WALLS





Those who hate the Israeli Wall and the proposed Mexican Wall also hate the idea of the Calais Wall. People should be free to live where they choose. Actually, those who say this don't have that freedom themselves. True, they are free to live in Britain, but where in Britain they can live is constrained by where they can find employment and, if they are home owners, by the kind of property they can afford.

Following Rousseau (whether consciously or otherwise), they see walls as something unnatural. But all those with whom I have argued find nothing strange about sleeping within walls at night, or about creating a protective wall for their possessions by closing and locking the front door when they go out. They have a mental wall, to protect themselves from unwelcome ideas, and consider it evidence of intellectual virtue.
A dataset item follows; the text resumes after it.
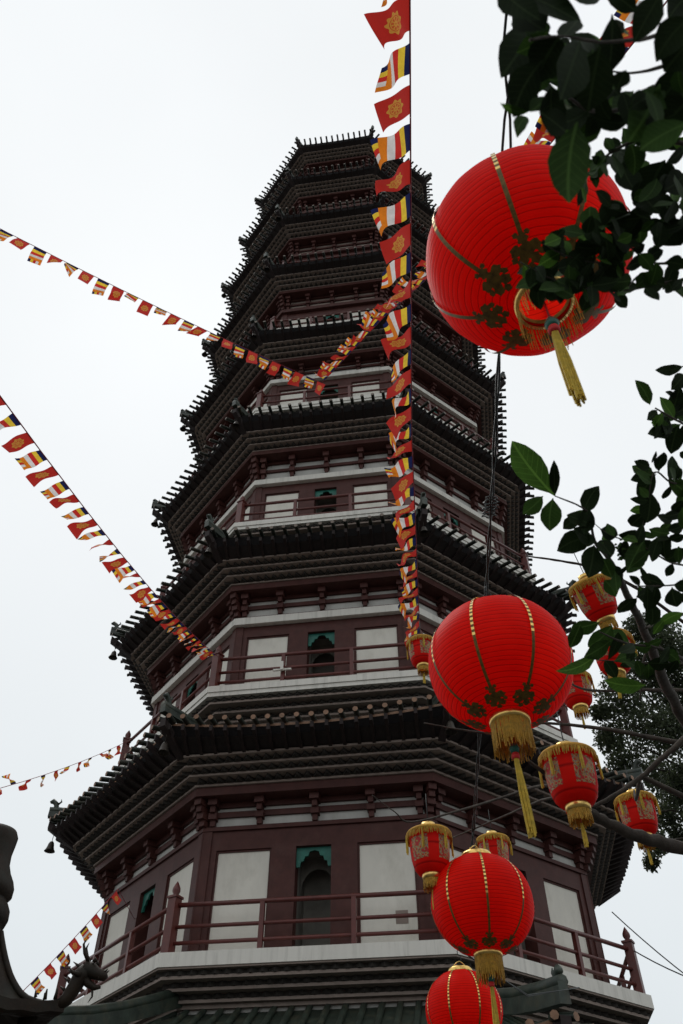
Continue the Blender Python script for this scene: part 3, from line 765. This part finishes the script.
# overhead line running away to the tower
pA = sagged(at(409.5, -70, 4.7), at(411.5, 430, 8.45), .03, 6) + sagged(at(411.5, 430, 8.45), at(420, 640, 12.8), .05, 5)[1:]
line('long vertical line of red and striped flags crossing the pagoda from top to lantern', pA, .272, .20, .305, (-.80, .30, -.52), .14, 1, 1.0, tw(cpt(1, RE[1] - .2, ZE[1] - .2)), gaps=(), jit=.22)
pB = sagged(at(-40, 208, 13.2), at(322, 383, 17.2), .12, 8) + sagged(at(322, 383, 17.2), at(385, 316, 14.2), .0, 3)[1:] + sagged(at(385, 316, 14.2), at(668, 0, 6.0), .3, 8)[1:]
line('thin line of small flags dipping in a V across the upper storeys', pB, .29, .215, .30, (-.45, -.05, -.85), .1, 1, 1.0, jit=.45, turn=(8, (-.85, -.35, -.45), .225))
pC = sagged(at(-25, 362, 6.6), tw(cpt(0, RS[2] - .19, ZS[2] + .9)), .22, 8)
line('line of flags coming in from the left down to the second balcony', pC, .345, .205, .30, (-.92, .05, -.36), .07, 1, 1.0, jit=.22)
pD = sagged(at(-30, 796, 13), tw(cpt(-1, RS[2] - .19, ZS[2] + .9)), .12, 8)
line('sparse line of little twisted pennants ending at the left post of the second balcony', pD, .62, .19, .22, (-.1, .1, -.6), .16, 1, .99, jit=.9)
pE = sagged(at(12, 1002, 12.0), at(118, 889, 14.5), .05, 6)
line('short line of drooping flags below the bell at the lower left', pE, .30, .165, .20, (.42, .1, -.85), .06, 0, 1.0, tw(cpt(-2, RW[1], ZS[1] + 2.2)), jit=.15)

# two power cables at the right
for q, (a, b, lab) in enumerate((((612, 912), (690, 974), 'upper thin black wire running from the eave down to the right edge'), ((625, 932), (690, 967), 'lower thin black wire running from the balcony post to the right edge'))):
    w_ = MB(); p0 = tw(cpt(2, RS[1] - .2, ZS[1] + (1.1 if q == 0 else .85))); w_.tube(sagged(p0 if q else at(*a, 17.0), at(*b, 15.0) + (at(*b, 15.0) - at(*a, 17.0)) * .6, .1), .012, M['cable'], 5)
    tag(w_.build('power_wire'), lab, 'wire')

# ------------------------------------------------------------------ bronze incense burner (lower left)
bx = at(-18, 880, 4.6); bx.z = 0
burner = empty('incense_burner', bx); tag(burner, 'dark bronze incense burner roof with gourd finial and dragon head corner', 'incense burner')
def zat(py, depth_px=-13): return at(-13, py, 4.6).z
# heights measured on the axis: solve along the vertical through bx
def z_on_axis(py):
    lo, hi = 0, 8
    for _ in range(50):
        m_ = (lo + hi) / 2; v = Vector((bx.x, bx.y, m_)) - CAM; y = 512 - F * v.dot(CU) / v.dot(CF)
        if y > py: lo = m_
        else: hi = m_
    return lo
def rpx(px, z):
    v = Vector((bx.x, bx.y, z)) - CAM; return px * v.dot(CF) / F
def axis_px(z):
    v = Vector((bx.x, bx.y, z)) - CAM; return 341.5 + F * v.dot(CR) / v.dot(CF)
def edge(px, py):      # radius on the axis at the height seen at row py whose right rim is seen at px
    z = z_on_axis(py); return rpx(px - axis_px(z), z), z
g = MB()
prof = [(0, z_on_axis(829)), edge(12, 830), edge(16.5, 831), edge(17.5, 836), edge(15, 843), edge(11, 853), edge(9, 863), edge(10, 872), edge(12.5, 880), edge(13, 886), edge(11, 893), edge(6, 898), edge(4.5, 899.5), edge(7, 902), edge(8.5, 908), edge(7, 916), edge(3, 923), edge(-1, 926), edge(1, 930), edge(1, 936)]
prof.append((0, prof[-1][1]))
g.lathe(prof, M['bronze'], 40); g.build('gourd_finial', burner)
HP = [edge(*e) for e in ((0, 934), (2, 948), (5, 962), (8.5, 975), (13, 985), (19, 995), (28, 1002), (42, 1006), (58, 1006), (66, 1001))]
tip = bx + CR * HP[-1][0]; azt = math.atan2(tip.y - bx.y, tip.x - bx.x); rt_ = HP[-1][0]; z1 = HP[-2][1]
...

Through history, people have found it an entirely natural impulse to live behind protective walls. Castles, fortified farms and manor houses, walled cities (at one time, all cities were walled), Hadrian's Wall, the Great Wall of China...

I suppose those troubled by the Calais Wall are social evolutionists. Protective walls belonged to the bad medieval past. We should have evolved beyond the need for them. But mass invasion is not merely a phenomenon of the past. It is happening now: by land and by sea. If the barbarians (metaphorically speaking) are at the gates, you do not remove the problem of the barbarians by removing the gates.